In all of this, we see the major tendency of all of Foucault’s thought. Ideas are more than just ideas. Ideas take hold or recede based upon power structures. The reformers were genuine in their humanitarian concern for the incarcerated. However, their brand of reform was only possible in an age that was becoming more democratic and market-oriented. Their agenda eventually won out because it was compatible with the power structure of the time. Looking at their words and deeds is a study in what Foucault would call archaeology. Words are artifacts that say something about the age in which they were conceived. We can examine them the way an archaeologist examines a stone tool or a piece of pottery from an ancient civilization. They give us a window into the culture of an entire historical epoch. Through examining the words of an era, we can say something about the societal forces that gave those words sense and made those words possible.

Some people have criticized Foucault for making too much of power. They have taken his ideas to mean that change can only happen if the ruling elite of the time allow it. The French philosopher Jean-Paul Sartre called Foucault “the last rampart of the bourgeoisie.” He believed Foucault ended up supporting a power structure that crushed free will and human agency.

Yet, Foucault was one of the most actively progressive thinkers of the 20th century. He marched in the streets for prison reform and believed in what he called “unmasking” all of the forms of discipline that existed throughout society. More than most thinkers, Foucault joined philosophy and action together. He believed activism to be more than just a struggle for social justice. Instead, activism was the way we made new ideas real and new historical epochs possible. One of his more famous quotes illustrates this:

“We have to be there at the birth of ideas, the bursting outward of their force: not in books expressing them, but in events manifesting this force, in struggles carried on around ideas, for or against them.”
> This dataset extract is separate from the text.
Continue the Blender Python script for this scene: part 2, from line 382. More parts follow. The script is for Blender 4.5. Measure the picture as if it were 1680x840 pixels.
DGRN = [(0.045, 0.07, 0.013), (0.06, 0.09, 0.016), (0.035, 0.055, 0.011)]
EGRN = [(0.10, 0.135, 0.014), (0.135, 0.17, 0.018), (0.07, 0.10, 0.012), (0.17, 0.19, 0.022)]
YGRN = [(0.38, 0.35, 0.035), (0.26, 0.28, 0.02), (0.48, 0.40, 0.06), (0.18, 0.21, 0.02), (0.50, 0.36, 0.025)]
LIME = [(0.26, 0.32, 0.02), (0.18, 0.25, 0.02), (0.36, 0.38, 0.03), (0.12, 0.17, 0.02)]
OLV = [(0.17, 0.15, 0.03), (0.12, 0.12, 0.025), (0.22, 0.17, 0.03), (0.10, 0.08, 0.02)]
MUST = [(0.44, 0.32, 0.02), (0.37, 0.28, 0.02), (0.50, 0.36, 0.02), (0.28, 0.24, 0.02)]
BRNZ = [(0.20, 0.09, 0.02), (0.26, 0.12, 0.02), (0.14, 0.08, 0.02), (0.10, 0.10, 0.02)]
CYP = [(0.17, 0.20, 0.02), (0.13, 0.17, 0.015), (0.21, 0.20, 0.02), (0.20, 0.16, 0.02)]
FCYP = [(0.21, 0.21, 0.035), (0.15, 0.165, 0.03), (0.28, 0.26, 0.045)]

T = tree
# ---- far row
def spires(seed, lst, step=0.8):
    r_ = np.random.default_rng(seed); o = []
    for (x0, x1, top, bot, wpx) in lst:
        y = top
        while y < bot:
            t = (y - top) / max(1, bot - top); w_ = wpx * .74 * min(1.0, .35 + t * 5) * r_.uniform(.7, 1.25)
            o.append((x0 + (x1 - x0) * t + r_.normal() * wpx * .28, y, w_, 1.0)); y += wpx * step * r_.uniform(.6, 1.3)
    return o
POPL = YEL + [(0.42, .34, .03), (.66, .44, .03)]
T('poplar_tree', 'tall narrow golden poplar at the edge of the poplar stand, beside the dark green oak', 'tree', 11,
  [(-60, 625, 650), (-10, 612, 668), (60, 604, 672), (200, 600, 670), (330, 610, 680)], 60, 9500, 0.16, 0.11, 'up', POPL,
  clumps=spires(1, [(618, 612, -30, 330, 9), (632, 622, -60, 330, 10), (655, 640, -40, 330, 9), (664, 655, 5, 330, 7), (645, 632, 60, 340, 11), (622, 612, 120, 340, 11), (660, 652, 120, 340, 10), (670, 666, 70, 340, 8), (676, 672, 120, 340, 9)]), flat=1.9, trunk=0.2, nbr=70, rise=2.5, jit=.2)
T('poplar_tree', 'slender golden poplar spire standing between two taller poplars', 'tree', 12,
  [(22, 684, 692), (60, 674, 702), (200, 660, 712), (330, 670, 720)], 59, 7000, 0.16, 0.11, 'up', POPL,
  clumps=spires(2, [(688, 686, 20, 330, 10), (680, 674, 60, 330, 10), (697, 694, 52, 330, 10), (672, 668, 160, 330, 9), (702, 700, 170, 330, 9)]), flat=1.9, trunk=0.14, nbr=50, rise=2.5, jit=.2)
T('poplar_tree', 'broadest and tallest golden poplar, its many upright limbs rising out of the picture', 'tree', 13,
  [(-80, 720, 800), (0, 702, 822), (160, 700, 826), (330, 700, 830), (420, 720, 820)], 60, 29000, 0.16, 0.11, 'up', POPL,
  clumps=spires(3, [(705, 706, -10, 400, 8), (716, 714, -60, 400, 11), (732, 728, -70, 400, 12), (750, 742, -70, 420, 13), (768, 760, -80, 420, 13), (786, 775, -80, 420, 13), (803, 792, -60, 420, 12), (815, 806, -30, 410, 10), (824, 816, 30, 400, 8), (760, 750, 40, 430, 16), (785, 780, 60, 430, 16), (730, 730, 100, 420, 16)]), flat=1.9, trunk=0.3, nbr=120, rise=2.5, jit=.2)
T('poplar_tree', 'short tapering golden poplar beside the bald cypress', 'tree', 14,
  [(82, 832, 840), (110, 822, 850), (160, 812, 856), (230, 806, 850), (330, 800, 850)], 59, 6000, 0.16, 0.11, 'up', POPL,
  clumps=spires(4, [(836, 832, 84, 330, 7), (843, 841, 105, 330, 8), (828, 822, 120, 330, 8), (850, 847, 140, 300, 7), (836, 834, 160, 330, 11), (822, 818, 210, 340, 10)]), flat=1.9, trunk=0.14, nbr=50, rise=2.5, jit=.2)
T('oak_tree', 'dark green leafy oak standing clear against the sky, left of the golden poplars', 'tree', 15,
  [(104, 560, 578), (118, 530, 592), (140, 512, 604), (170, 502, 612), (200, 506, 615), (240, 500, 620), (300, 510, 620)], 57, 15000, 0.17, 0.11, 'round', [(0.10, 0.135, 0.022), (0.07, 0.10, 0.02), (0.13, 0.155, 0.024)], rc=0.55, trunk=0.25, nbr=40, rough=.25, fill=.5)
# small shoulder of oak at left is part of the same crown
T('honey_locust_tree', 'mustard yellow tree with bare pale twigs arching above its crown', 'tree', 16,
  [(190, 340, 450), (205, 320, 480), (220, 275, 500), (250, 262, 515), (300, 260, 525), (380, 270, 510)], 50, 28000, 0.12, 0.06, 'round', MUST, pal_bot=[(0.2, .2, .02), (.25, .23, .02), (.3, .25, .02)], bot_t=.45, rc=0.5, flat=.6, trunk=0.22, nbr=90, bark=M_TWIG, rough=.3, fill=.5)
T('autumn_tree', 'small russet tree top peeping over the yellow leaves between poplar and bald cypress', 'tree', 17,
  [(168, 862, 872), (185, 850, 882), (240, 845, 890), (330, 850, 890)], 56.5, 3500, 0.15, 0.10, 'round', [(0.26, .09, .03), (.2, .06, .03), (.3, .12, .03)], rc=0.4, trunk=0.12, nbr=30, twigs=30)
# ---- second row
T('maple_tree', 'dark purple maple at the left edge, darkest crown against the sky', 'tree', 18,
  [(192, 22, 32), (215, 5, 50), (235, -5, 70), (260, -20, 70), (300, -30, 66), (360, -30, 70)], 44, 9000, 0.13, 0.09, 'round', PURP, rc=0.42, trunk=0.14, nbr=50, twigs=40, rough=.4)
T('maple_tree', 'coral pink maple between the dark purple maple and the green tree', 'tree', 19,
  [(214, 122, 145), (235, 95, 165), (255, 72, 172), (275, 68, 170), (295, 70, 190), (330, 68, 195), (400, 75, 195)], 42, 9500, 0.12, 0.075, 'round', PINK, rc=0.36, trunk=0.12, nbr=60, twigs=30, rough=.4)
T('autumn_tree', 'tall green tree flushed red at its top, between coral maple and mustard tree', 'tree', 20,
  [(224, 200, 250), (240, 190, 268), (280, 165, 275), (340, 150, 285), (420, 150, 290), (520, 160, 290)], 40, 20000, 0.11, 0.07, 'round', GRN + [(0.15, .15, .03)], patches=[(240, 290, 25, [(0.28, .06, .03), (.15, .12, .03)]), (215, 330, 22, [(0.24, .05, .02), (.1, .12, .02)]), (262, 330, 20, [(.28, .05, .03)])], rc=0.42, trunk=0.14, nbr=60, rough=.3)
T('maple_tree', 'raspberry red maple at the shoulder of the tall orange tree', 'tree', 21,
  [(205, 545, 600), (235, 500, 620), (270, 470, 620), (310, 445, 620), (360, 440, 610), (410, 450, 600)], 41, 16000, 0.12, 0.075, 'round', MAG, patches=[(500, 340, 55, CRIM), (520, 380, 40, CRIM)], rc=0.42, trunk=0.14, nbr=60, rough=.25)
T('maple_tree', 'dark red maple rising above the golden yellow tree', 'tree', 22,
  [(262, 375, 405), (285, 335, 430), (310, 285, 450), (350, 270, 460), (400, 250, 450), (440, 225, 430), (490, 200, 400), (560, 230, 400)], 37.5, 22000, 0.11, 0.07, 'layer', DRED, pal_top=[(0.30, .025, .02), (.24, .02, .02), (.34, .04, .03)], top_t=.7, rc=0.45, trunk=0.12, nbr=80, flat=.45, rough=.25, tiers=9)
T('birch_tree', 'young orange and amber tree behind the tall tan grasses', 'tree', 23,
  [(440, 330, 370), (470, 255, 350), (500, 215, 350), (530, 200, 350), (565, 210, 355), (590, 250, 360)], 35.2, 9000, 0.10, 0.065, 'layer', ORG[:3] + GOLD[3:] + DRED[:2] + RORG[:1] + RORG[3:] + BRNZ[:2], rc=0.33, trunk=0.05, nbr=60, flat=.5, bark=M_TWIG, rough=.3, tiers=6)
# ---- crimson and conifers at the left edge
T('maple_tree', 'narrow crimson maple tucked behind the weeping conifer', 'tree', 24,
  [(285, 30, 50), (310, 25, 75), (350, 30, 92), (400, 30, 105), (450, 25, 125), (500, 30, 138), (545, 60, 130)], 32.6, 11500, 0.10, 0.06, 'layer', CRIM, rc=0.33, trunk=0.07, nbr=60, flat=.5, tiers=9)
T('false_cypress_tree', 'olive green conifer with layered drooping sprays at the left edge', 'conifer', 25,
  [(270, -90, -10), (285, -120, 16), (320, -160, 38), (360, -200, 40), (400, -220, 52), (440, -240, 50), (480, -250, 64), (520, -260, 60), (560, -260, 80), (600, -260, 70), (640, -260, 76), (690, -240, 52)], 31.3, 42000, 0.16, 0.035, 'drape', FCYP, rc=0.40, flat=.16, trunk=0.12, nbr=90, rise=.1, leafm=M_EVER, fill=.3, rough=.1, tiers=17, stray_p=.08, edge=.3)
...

While philosophers loved irresistible logic, Foucault understood that ideas were messy affairs, forged in the fires of historical struggle and change. Rather than seeing Foucault as a supporter of the status quo, we must look at the example he set through his actions.

He believed people must live the change they want to see in society. This requires not only being aware of the type of change you want, but the type of society you want to change.


5 responses to “Great Teachers Series: Michel Foucault

  1. While I haven’t read a lot of Foucault, I read a paper recently that discussed his approach to authorship and power insofar as it could relate to the political ideas of Jacques Derrida.

    Many will say that Derrida often seems short-sighted and self-centered in his political articulations (although I personally don’t agree with this), but through Foucault it can easily be seen as much more of a self-fashioning.

    To read what you say about Foucault believing ‘people must live the change they want to see in society’ reminds me again that I really should put aside some time to get to read some of his writings in their entirety.

    • Thank you for taking the time to read. Derrida was always a huge critic of Foucault, but I never got around to reading his work. I need to put aside the time to peruse some Derrida so I can understand where his criticisms are coming from.

  2. Not sure what you mean by Foucault being accused of making “too much of power.” My understanding is that he is accused (not by me) of making it impossible to productively resist power because he sees it as so diffuse – not lodged in a ruling elite. It’s easier to see what the criticism is when you consider Foucault’s impact on academic scholarship and the move from, for instance, a more overtly political Marxist historiography toward a more “postmodern” cultural-history approach.

    • It means that Foucault (and this has been one of his more common criticisms) sees all ideas as functions of power. Instead of judging great ideas on their own merits (proof, logic, etc.), he usually ignores those traditionally philosophical pursuits to explain what those ideas say about the societies in which they evolved. It was one of his fundamental differences with Noam Chomsky on the issue of justice. Chomsky thought we could deduce what justice is from human nature and experience, while Foucault said our nature and experience are too tainted by our culture to get at a true meaning of justice.

      You’re right in that he believed power had become more diffuse by the 20th century. While this might not be able to be pinned on a ruling elite, it can certainly be traced back to a dominant ethos or zeitgeist. Foucault believed that, by unmasking all the forms of power (as diffuse as they are), we get a better understanding of the zeitgeist and a clearer idea of what to attack. This really helps explain his whole quote about struggles carried on around ideas in the above post.

      Po-mo, structuralism, I think Foucault, much like Nietzsche (who was one of his main inspirations), eschewed all labels. He certainly was a force for an “alternative” form of education in the College de France, call it whatever you like. His position as chair of “The History of Systems of Thought” speaks to his crusade to unmask and attack power structures, no matter how diffuse they might be.